Kassam Tugayları, telegram kanalı üzerinden yazılı bir açıklama yaptı.
Açıklamada, Gazze Şeridi’ndeki saldırılara yanıt olarak, Tel Aviv, Yafa ve işgal altındaki Batı Şeria’da bulunan Yahudi yerleşim birimlerine yönelik çok sayıda füze saldırısı gerçekleştirildiği belirtildi.
Yerel kaynaklardan alınan bilgiye göre de atılan füzeler nedeniyle Tel Aviv ve Yafa dahil olmak üzere İsrail’de bir çok noktada sirenler çaldı.
Gazze’den atılan füzelerin büyük çoğunluğu İsrai’le ait “Demir Kubbe” sistemi tarafından havada imha edilse de bazıları Tel Aviv’de bazı bölgelere isabet etti.
İsrail’in Kanal 12 televizyonunun haberine göre ise Demir Kubbe, Gazze’den Tel Aviv’e fırlatılan en az 10 füzeyi imha etti.
Yedioth Ahronoth gazetesi ise Gazze’den atılan bir füzenin Tel Aviv yakınlarına düştüğünü aktardı.
İsrail’in Gazze’ye saldırılarında son durum
Hamas’ın silahlı kanadı İzzeddin el-Kassam Tugayları, 7 Ekim sabahı İsrail’e “Aksa Tufanı” adıyla kapsamlı saldırı başlattı.
İsrail ordusu da onlarca savaş uçağıyla Gazze Şeridi’ne saldırıya başladı.
Gazze’den düzenlenen saldırılarda 309’u asker 1400 İsraillinin öldüğü, 5 bin 132 İsraillinin yaralandığı aktarıldı.

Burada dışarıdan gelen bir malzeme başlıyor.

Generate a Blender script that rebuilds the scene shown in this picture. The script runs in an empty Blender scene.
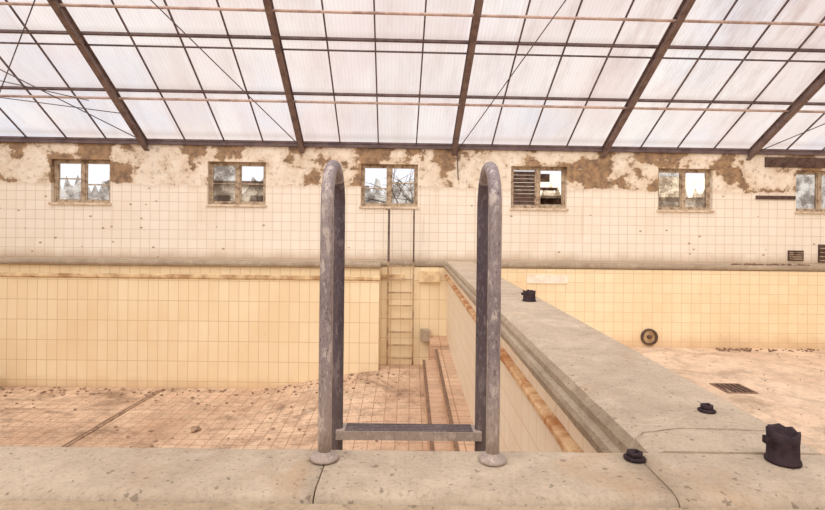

Gazze’deki Filistin Sağlık Bakanlığı, İsrail’in Gazze’ye saldırılarında 2 bin 913’ü çocuk ve 1709’u kadın, 397’si yaşlı olmak üzere 7 bin 28 kişiyi öldürdüğünü, 18 bin 484 kişiyi de yaraladığını duyurdu.
İşgal altındaki Batı Şeria’da İsrail güçlerinin ve Yahudi yerleşimcilerin saldırılarında 106 Filistinlinin öldüğü belirtildi.
Çatışma bölgelerinde, çoğu İsrail bombardımanında 25 gazeteci yaşamını yitirdi.
İsrail-Lübnan sınırında 8 Ekim’den bu yana İsrail ordusu ile Hizbullah arasında yaşanan çatışmalarda ise 46 Hizbullah üyesinin yanı sıra İslami Cihad Hareketi’nden 6, Hamas’tan 3, Hizbullah destekli Sünni Direniş Tugayı mensuplarından da 2 kişi öldü, biri gazeteci 4 sivil hayatını kaybetti.
Lübnan tarafından düzenlenen saldırılarda da 3 İsrail askeri ve bir İsrailli sivil yaşamını yitirdi.
İsrail’in saldırıları nedeniyle Gazze Şeridi’nde gıda ve içme suyu konusunda ciddi kriz yaşanırken halk temiz olmayan suları tüketmek zorunda kalıyor.
İsrail’in ayrıca hastaneleri hedef alması ve kısıtlamaları dolayısıyla da hastanelerin önemli bir kısmı hizmet dışı kalırken, geriye kalan diğer hastanelerde hastalara ve yaralılara sağlık hizmeti vermek için gerekli ilaç ve tıbbi ekipman krizi yaşanıyor.